Jay Jay: Absolut! Dies führte auch zur Trennung der Band (1988). Mit diesem Cover entstand das Gefühl, dass Dee wichtiger sei, als die anderen Musiker in der Truppe. Doch die Zeit heilte alle Wunden. Wir sind nun schon wieder ein paar Jahre zurück im Geschäft und jeder weiss um die Wichtigkeit des andern. Das eigentliche Cover war später auf «Still Hungry» zu sehen. Aber das damalige Label entschied sich für das Bild mit Dee.

MF: Welches ist für dich das Beste Twisted Sister-Album?

Jay Jay: «You Can’t Stop Rock’n Roll» ist mein absoluter Favorit. Darauf sind die besten Songs, sowie auch die beste Attitüde. Da hat alles gepasst und war grossartig! Das Timing war perfekt und alles hat den damaligen Zeitgeist getroffen.

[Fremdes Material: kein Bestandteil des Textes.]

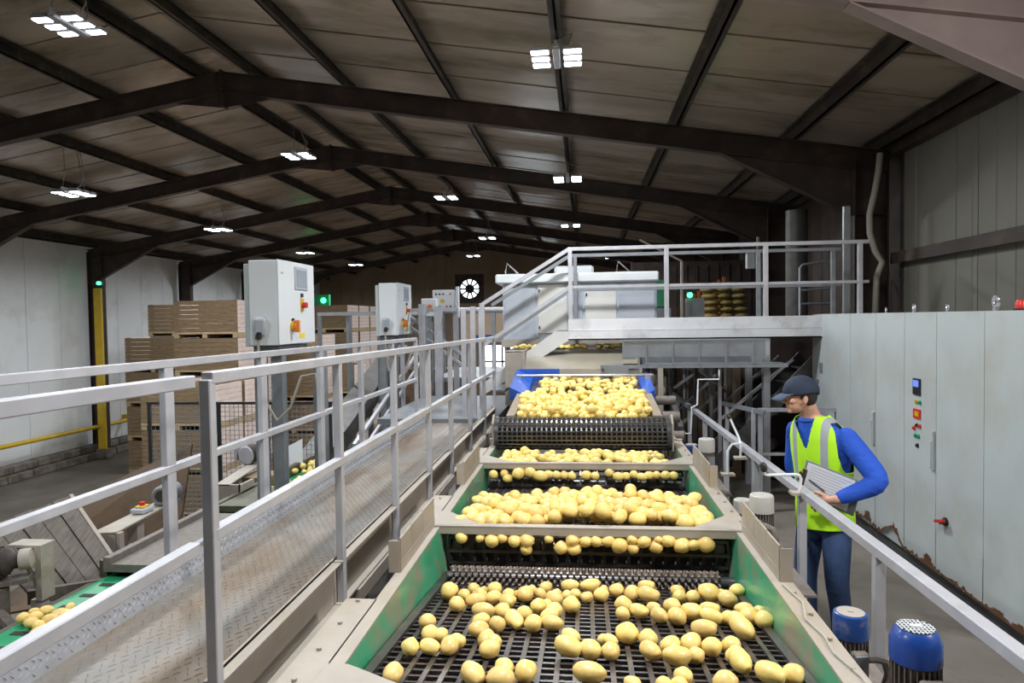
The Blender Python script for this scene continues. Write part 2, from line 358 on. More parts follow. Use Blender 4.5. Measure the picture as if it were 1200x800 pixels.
# ------------------------------------------------------------------ LED floodlights
def floodlight(loc, label):
    x, y, z = loc; t = thing('led_floodlight', loc, label, 'ceiling light', 'LED floodlights under the roof')
    m = MB().box(x-.035,y-.27,z,x+.035,y+.27,z+.06); m.box(x-.02,y-.3,z+.02,x+.02,y+.3,z+.09); m.build('spine', galv, t, bevel=.004)
    for s_ in (-1, 1):
        for j in (-1, 0, 1):
            m = MB().box(x+s_*.07,y+j*.18-.06,z+.012,x+s_*.265,y+j*.18+.06,z+.045); 
            for q in range(5): m.box(x+s_*(.08+q*.04),y+j*.18-.055,z+.045,x+s_*(.085+q*.04),y+j*.18+.055,z+.07)
            p = m.build('lamp_module', galv, t)
            B(x+s_*.08,y+j*.18-.043,z+.002,x+s_*.255,y+j*.18+.043,z+.013).build('lens', ledm, p)
    zt = zraf(x)
    for s_ in (-1, 1): MB().tube([(x,y+s_*.26,z+.09),(x+.03,y+s_*.24,(z+zt)/2),(x-.01,y+s_*.2,zt+.01)], .006, 5).build('hanging_wire', galvd, t)
    MB().tube([(x,y,z+.09),(x+.12,y+.02,z+.16),(x+.16,y+.05,z+.28),(x+.05,y+.1,(z+zt)/2+.15),(x,y+.1,zt+.02)], .008, 6).build('power_cable', cable, t)
    l = bpy.data.lights.new('lamp_light', 'AREA'); l.shape = 'RECTANGLE'; l.size = .5; l.size_y = .46; l.energy = LAMP_W; l.color = LAMP_COL; l.spread = math.radians(170)
    lo = bpy.data.objects.new('lamp_light', l); COL.objects.link(lo); lo.parent = t; lo.location = (0,0,-.012)
for loc, lb in [((-.26,7.3,4.98),'large bright LED floodlight right of the top centre, the nearest over the conveyors'),
    ((-.29,13.1,4.88),'LED floodlight beyond the nearest frame, in the row above the conveyors'),
    ((-.36,19.6,4.88),'LED floodlight glaring just above the upper platform handrail'),
    ((1.15,28.5,4.72),'small far LED floodlight seen between the platform handrails'),
    ((-5.5,6.95,5.48),'large LED floodlight in the top left corner, six lenses visible'),
    ((-5.5,12.9,5.48),'LED floodlight hanging just in front of the second frame apex'),
    ((-3.4,16.9,5.3),'small LED floodlight right of the third frame apex'),
    ((-3.24,23.0,5.0),'LED floodlight left of the glaring one, over the white machine'),
    ((-4.7,29.0,4.98),'tiny farthest LED floodlight near the back wall ridge'),
    ((-9.14,11.5,4.62),'LED floodlight at the left edge, under the second frame'),
    ((-9.2,16.5,4.62),'glaring LED floodlight by the third frame, above the crates'),
    ((-10.2,24.3,4.8),'small LED floodlight just above the right edge of the nearest control cabinet'),
    ((-10.2,29.9,4.8),'glaring small LED floodlight far away between the two control cabinets'),
    ((-.26,2.3,4.98),'LED floodlight over the near end, out of the frame'), ((-5.5,.9,5.48),'LED floodlight over the near left bay, out of the frame'),
    ((-9.3,5.5,4.62),'LED floodlight over the left bay, out of the frame')]:
    floodlight(loc, lb)

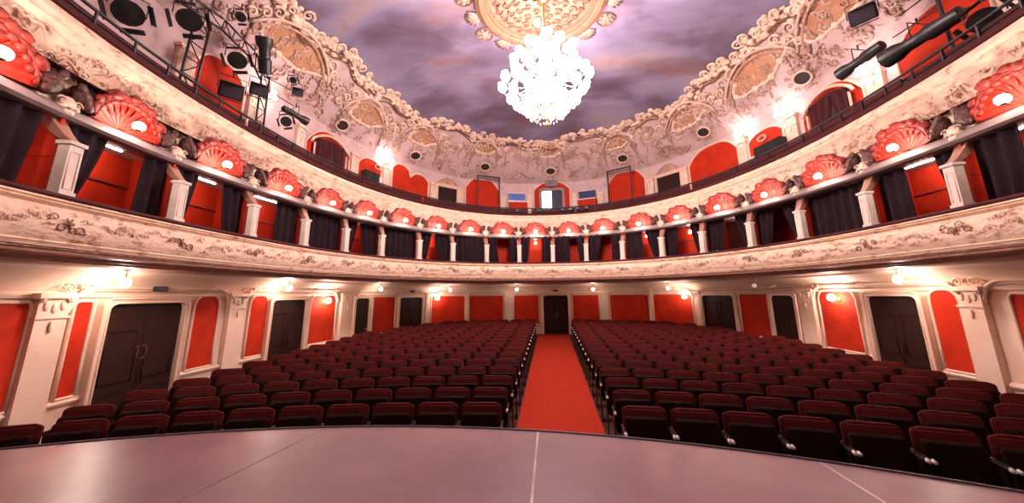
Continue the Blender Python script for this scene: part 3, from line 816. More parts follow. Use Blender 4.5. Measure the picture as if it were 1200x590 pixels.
# gallery benches behind the rail
def bench(a0, a1, off, z, lab):
    m = MB(); root = empty('gallery_bench', (0,0,0))
    tag(root, lab, 'bench', 'benches of the upper gallery')
    patch(R2, a0, a1, z+.36, z+.44, off, .34, 30).build('bench_seat', M['maroon'], root)
    patch(R2, a0, a1, z+.44, z+.86, off+.32, .06, 30).build('bench_back', M['maroon'], root)
    for k in range(5):
        d = lerp(a0, a1, (k+.5)/5); patch(R2, d-.25, d+.25, z, z+.37, off+.05, .26, 1).build('bench_leg', M['wood'], root)
for j, (a0, a1, w) in enumerate([(-100,-93,'nearest the left lighting truss'),(-80,-58,'on the left side in front of the draped arch'),(-56,-32,'on the rear left in front of the twin red arches'),(-30,-6,'left of the central lit doorway'),
                               (8,30,'right of the central lit doorway'),(32,56,'on the rear right in front of the large red arch'),(58,80,'on the right side before the draped arch'),(82,88,'nearest the right spotlights')]):
    bench(a0, a1, .45, 3.42, 'dark maroon gallery bench '+w)

# red fields, doors and windows of the gallery wall
def gspan(a0, a1):
    p, q = GAL.xy(a0), GAL.xy(a1); return math.hypot(p[0]-q[0], p[1]-q[1])
fields = [(-99.7,-89.8,6.35,.5,3),(-73.5,-60.4,6.25,.75,2.2),(-57.6,-50.2,6.0,.35,2.5),(-35.3+-12.2+.6,-35.3,6.35,.5,3),(-24.0,-13.9,6.72,.75,2.4),(-3.9,6.4,6.62,.55,2.2),(16.9,27.3,6.70,.75,2.4),(39.4,52.6,6.42,.62,3),(55.4,64.2,6.0,.3,2.5),(68.9,81.8,6.2,.7,2.2),(88,101,6.3,.6,2.4)]
mbt = MB()
for k, (a0, a1, zt, rise, p) in enumerate(fields):
    top = arch_top(zt, rise, p)
    if k in (3,):                                # twin arch
        top = lambda t, zt=zt: zt - .15 - .32*abs(((t*2) % 1)*2-1)**2.6 + (.12 if t < .5 else -.1)
    patch(GAL, a0, a1, 3.8, top, -.03, .06, 30).build('red_field', M['red'], gw)
    outline_tube(GAL, a0, a1, 3.8, top, -.04, .04, 30, mb=mbt)
mbt.build('field_moulding', M['cream'], gw, smooth=True)
# pilasters of the gallery wall
for d, w, zt in ((-101.5,.4,5.9),(-87.5,.45,5.9),(-75.4,.35,5.85),(-59.0,.38,5.85),(-48.9,.36,5.85),(-33.9,.36,5.75),(-25.6,.32,5.75),(-12.9,.28,5.6),(-5.1,.26,5.7),(7.6,.26,5.7),(14.9,.30,5.6),(28.8,.34,5.75),(38.2,.34,5.8),(54.1,.40,5.9),(66.5,.46,5.9),(84.2,.48,5.9),(103,.4,5.9)):
    pilaster(gw, GAL, d, w, 3.8, zt, .12)
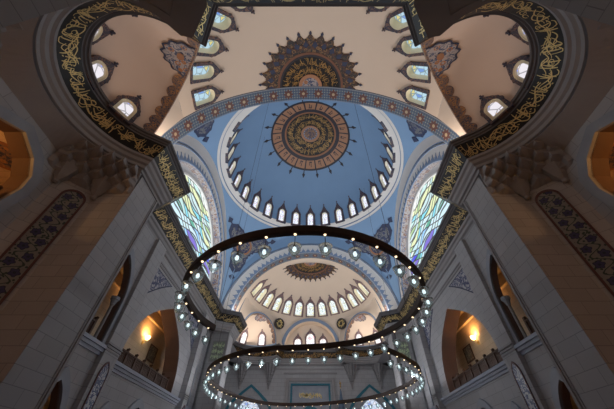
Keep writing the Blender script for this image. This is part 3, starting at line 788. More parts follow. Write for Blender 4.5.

MF: Wie denkst du heute über «Come Out And Play», «Love Is For Sucker» und «Twisted Christmas»?

Jay Jay: «Twisted Christmas» ist grossartig und entwickelt sich zu einem fabelhaften, erfolgreichen Album. Auch wenn viele Leute ihre Schwierigkeiten mit dem Werk haben. «Love Is For Sucker» ist ein sehr spezielles Album. A.J. Pero hat darauf nicht Schlagzeug gespielt. Der Produzent hat die meisten meiner Gitarrenspuren nicht verwendet, sondern hat sie Reb Beach spielen lassen. Auch wenn ich mir die Scheibe heute nicht mehr anhöre, gefallen mir einzelne Songs. Ab und zu spielen wir «Wake Up (The Sleeping Giant)». Aber nicht heute Abend (grinst).

MF: Seid ihr wieder zu guten Freunden zusammen gewachsen oder Leute, die bloss zusammen Musik machen und gemeinsam auf der Bühne stehen?

Jay Jay (überlegt): Wir... sind professionelle Musiker und jeder vertraut dem anderen auf der Bühne. So klappt alles bestens und wir können zusammen tolle Shows spielen. Zu Hause hat jeder seine Familie. Aus diesem Grund verbringen wir unsere Zeit daheim mit unseren Frauen und Kindern und nicht mit den anderen Bandmitgliedern.

MF: Wie ist das denn für deine Kinder? Auf der Bühne bist du dieser verrückte Twisted-Gitarrist und zu Hause dann der wohlsorgende Vater?

Jay Jay: Well! Auf der Bühne war ich nie dieser Crazy-twisted-Gitarrist, da war ich immer der Vater (lacht). Auch wenn ich wild herumgerannt bin, ich war immer der Dad.